Recorded data »

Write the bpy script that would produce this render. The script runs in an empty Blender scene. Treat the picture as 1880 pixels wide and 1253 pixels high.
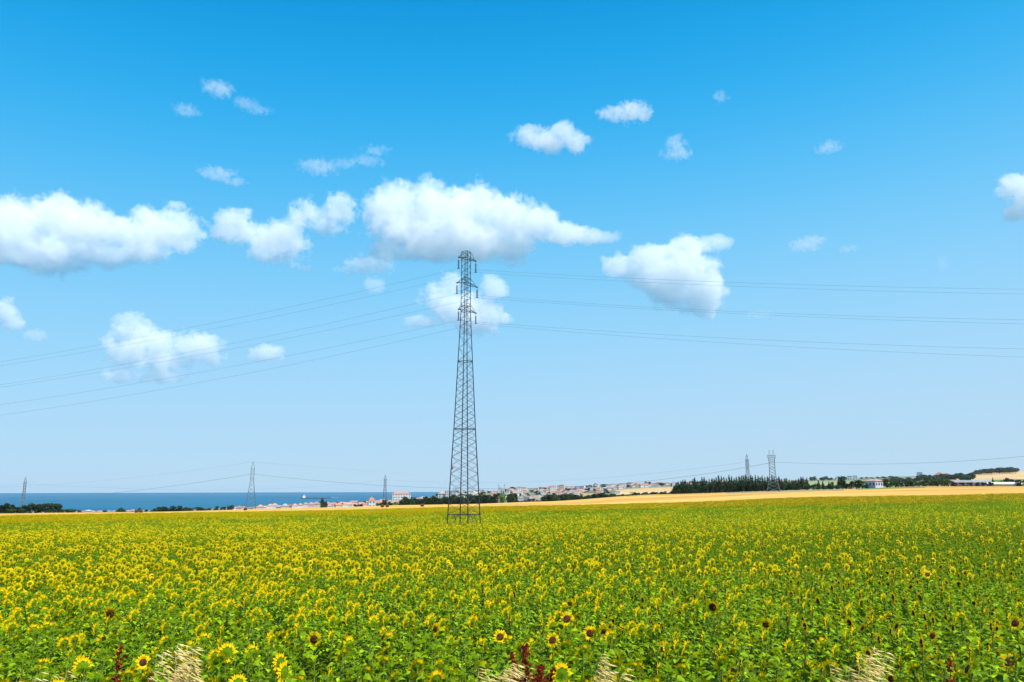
import bpy, math, random, bmesh, time
import numpy as np
from mathutils import Vector, Matrix, Euler, noise
S = bpy.context.scene
COL = S.collection
R = math.radians

# ------------------------------------------------------------------ camera
F = 1462.0                      # focal length in photo pixels (photo 1880 x 1253)
PITCH = math.atan((902.5 - 626.5) / F)
ROLL = R(-0.14)
EYE = 35.0                      # metres above the sea
CAMROT = Euler((math.pi / 2 + PITCH, 0, 0)).to_matrix() @ Matrix.Rotation(ROLL, 3, 'Z')
cd = bpy.data.cameras.new('camera')
cam = bpy.data.objects.new('camera', cd)
COL.objects.link(cam)
cam.matrix_world = Matrix.Translation((0, 0, EYE)) @ CAMROT.to_4x4()
cd.sensor_width = 36.0
cd.lens = 36.0 * F / 1880.0
cd.clip_start = 0.2
cd.clip_end = 120000
S.camera = cam


def ray(px, py):
    """direction of a line of sight, scaled to a horizontal length of 1"""
    d = CAMROT @ Vector(((px - 940) / F, (626.5 - py) / F, -1.0))
    return d / math.hypot(d.x, d.y)


def at(px, py, r):
    """the point at horizontal range r seen in that direction"""
    d = ray(px, py)
    return Vector((d.x * r, d.y * r, EYE + d.z * r))


# ------------------------------------------------------------------ world, sun, exposure
SUN_AZ = R(128)                  # clockwise from the view direction (+Y)
SUN_EL = R(58)
w = bpy.data.worlds.new('World')
S.world = w
w.use_nodes = True
nt = w.node_tree
nt.nodes.clear()
sky = nt.nodes.new('ShaderNodeTexSky')
sky.sky_type = 'NISHITA'
sky.sun_disc = False
sky.sun_elevation = SUN_EL
sky.sun_rotation = SUN_AZ
sky.air_density = 1.0
sky.dust_density = 0.6
sky.ozone_density = 2.0
tc = nt.nodes.new('ShaderNodeTexCoord')
sx = nt.nodes.new('ShaderNodeSeparateXYZ')
nt.links.new(tc.outputs['Generated'], sx.inputs[0])
ramp = nt.nodes.new('ShaderNodeValToRGB')       # deep blue aloft, pale towards the horizon
tilt = nt.nodes.new('ShaderNodeMath')            # the sky is deeper on the side away from the sun
tilt.operation = 'MULTIPLY_ADD'
tilt.inputs[1].default_value = -0.05
nt.links.new(sx.outputs['X'], tilt.inputs[0])
nt.links.new(sx.outputs['Z'], tilt.inputs[2])
nt.links.new(tilt.outputs[0], ramp.inputs[0])
cr = ramp.color_ramp
SKY = [(0.0, (.37, .53, .665)), (0.06, (.355, .54, .70)), (0.17, (.27, .53, .75)), (0.30, (.125, .455, .74)), (0.43, (.018, .345, .70)), (0.56, (.0, .25, .585)), (1.0, (.0, .12, .38))]
cr.interpolation = 'B_SPLINE'
while len(cr.elements) < len(SKY):
    cr.elements.new(0.5)
for e, (p_, c_) in zip(cr.elements, SKY):
    e.position = p_
    e.color = (*c_, 1)
mixc = nt.nodes.new('ShaderNodeMix')
mixc.data_type = 'RGBA'
mixc.inputs[0].default_value = 0.03
scl = nt.nodes.new('ShaderNodeVectorMath')
scl.operation = 'SCALE'
scl.inputs['Scale'].default_value = 8.0
nt.links.new(ramp.outputs[0], scl.inputs[0])
bg = nt.nodes.new('ShaderNodeBackground')
bg.inputs['Strength'].default_value = 0.12
wo = nt.nodes.new('ShaderNodeOutputWorld')
nt.links.new(scl.outputs[0], mixc.inputs['A'])
nt.links.new(sky.outputs[0], mixc.inputs['B'])
nt.links.new(mixc.outputs['Result'], bg.inputs[0])
nt.links.new(bg.outputs[0], wo.inputs['Surface'])
sl = bpy.data.lights.new('sun', 'SUN')
sl.energy = 5.0
sl.angle = R(0.53)
sl.color = (1.0, 0.955, 0.88)
so = bpy.data.objects.new('sun', sl)
COL.objects.link(so)
SUNDIR = Vector((math.sin(SUN_AZ) * math.cos(SUN_EL), math.cos(SUN_AZ) * math.cos(SUN_EL), math.sin(SUN_EL)))
so.rotation_euler = SUNDIR.to_track_quat('Z', 'Y').to_euler()
so.location = (60, 20, 120)
vs = S.view_settings
vs.view_transform = 'Standard'
vs.look = 'None'
vs.exposure = 0.45
vs.gamma = 1.0
S.cycles.volume_bounces = 16
S.cycles.volume_step_rate = 2.6
S.cycles.max_bounces = 18
S.cycles.transparent_max_bounces = 16
S.cycles.use_denoising = True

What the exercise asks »
Working from the lines above, reproduce the material exactly and exclude its pictures.

Output »
Write the bpy script that would produce this render. The script runs in an empty Blender scene. Treat the picture as 1880 pixels wide and 1253 pixels high.
import bpy, math, random, bmesh, time
import numpy as np
from mathutils import Vector, Matrix, Euler, noise
S = bpy.context.scene
COL = S.collection
R = math.radians

# ------------------------------------------------------------------ camera
F = 1462.0                      # focal length in photo pixels (photo 1880 x 1253)
PITCH = math.atan((902.5 - 626.5) / F)
ROLL = R(-0.14)
EYE = 35.0                      # metres above the sea
CAMROT = Euler((math.pi / 2 + PITCH, 0, 0)).to_matrix() @ Matrix.Rotation(ROLL, 3, 'Z')
cd = bpy.data.cameras.new('camera')
cam = bpy.data.objects.new('camera', cd)
COL.objects.link(cam)
cam.matrix_world = Matrix.Translation((0, 0, EYE)) @ CAMROT.to_4x4()
cd.sensor_width = 36.0
cd.lens = 36.0 * F / 1880.0
cd.clip_start = 0.2
cd.clip_end = 120000
S.camera = cam


def ray(px, py):
    """direction of a line of sight, scaled to a horizontal length of 1"""
    d = CAMROT @ Vector(((px - 940) / F, (626.5 - py) / F, -1.0))
    return d / math.hypot(d.x, d.y)


def at(px, py, r):
    """the point at horizontal range r seen in that direction"""
    d = ray(px, py)
    return Vector((d.x * r, d.y * r, EYE + d.z * r))


# ------------------------------------------------------------------ world, sun, exposure
SUN_AZ = R(128)                  # clockwise from the view direction (+Y)
SUN_EL = R(58)
w = bpy.data.worlds.new('World')
S.world = w
w.use_nodes = True
nt = w.node_tree
nt.nodes.clear()
sky = nt.nodes.new('ShaderNodeTexSky')
sky.sky_type = 'NISHITA'
sky.sun_disc = False
sky.sun_elevation = SUN_EL
sky.sun_rotation = SUN_AZ
sky.air_density = 1.0
sky.dust_density = 0.6
sky.ozone_density = 2.0
tc = nt.nodes.new('ShaderNodeTexCoord')
sx = nt.nodes.new('ShaderNodeSeparateXYZ')
nt.links.new(tc.outputs['Generated'], sx.inputs[0])
ramp = nt.nodes.new('ShaderNodeValToRGB')       # deep blue aloft, pale towards the horizon
tilt = nt.nodes.new('ShaderNodeMath')            # the sky is deeper on the side away from the sun
tilt.operation = 'MULTIPLY_ADD'
tilt.inputs[1].default_value = -0.05
nt.links.new(sx.outputs['X'], tilt.inputs[0])
nt.links.new(sx.outputs['Z'], tilt.inputs[2])
nt.links.new(tilt.outputs[0], ramp.inputs[0])
cr = ramp.color_ramp
SKY = [(0.0, (.37, .53, .665)), (0.06, (.355, .54, .70)), (0.17, (.27, .53, .75)), (0.30, (.125, .455, .74)), (0.43, (.018, .345, .70)), (0.56, (.0, .25, .585)), (1.0, (.0, .12, .38))]
cr.interpolation = 'B_SPLINE'
while len(cr.elements) < len(SKY):
    cr.elements.new(0.5)
for e, (p_, c_) in zip(cr.elements, SKY):
    e.position = p_
    e.color = (*c_, 1)
mixc = nt.nodes.new('ShaderNodeMix')
mixc.data_type = 'RGBA'
mixc.inputs[0].default_value = 0.03
scl = nt.nodes.new('ShaderNodeVectorMath')
scl.operation = 'SCALE'
scl.inputs['Scale'].default_value = 8.0
nt.links.new(ramp.outputs[0], scl.inputs[0])
bg = nt.nodes.new('ShaderNodeBackground')
bg.inputs['Strength'].default_value = 0.12
wo = nt.nodes.new('ShaderNodeOutputWorld')
nt.links.new(scl.outputs[0], mixc.inputs['A'])
nt.links.new(sky.outputs[0], mixc.inputs['B'])
nt.links.new(mixc.outputs['Result'], bg.inputs[0])
nt.links.new(bg.outputs[0], wo.inputs['Surface'])
sl = bpy.data.lights.new('sun', 'SUN')
sl.energy = 5.0
sl.angle = R(0.53)
sl.color = (1.0, 0.955, 0.88)
so = bpy.data.objects.new('sun', sl)
COL.objects.link(so)
SUNDIR = Vector((math.sin(SUN_AZ) * math.cos(SUN_EL), math.cos(SUN_AZ) * math.cos(SUN_EL), math.sin(SUN_EL)))
so.rotation_euler = SUNDIR.to_track_quat('Z', 'Y').to_euler()
so.location = (60, 20, 120)
vs = S.view_settings
vs.view_transform = 'Standard'
vs.look = 'None'
vs.exposure = 0.45
vs.gamma = 1.0
S.cycles.volume_bounces = 16
S.cycles.volume_step_rate = 2.6
S.cycles.max_bounces = 18
S.cycles.transparent_max_bounces = 16
S.cycles.use_denoising = True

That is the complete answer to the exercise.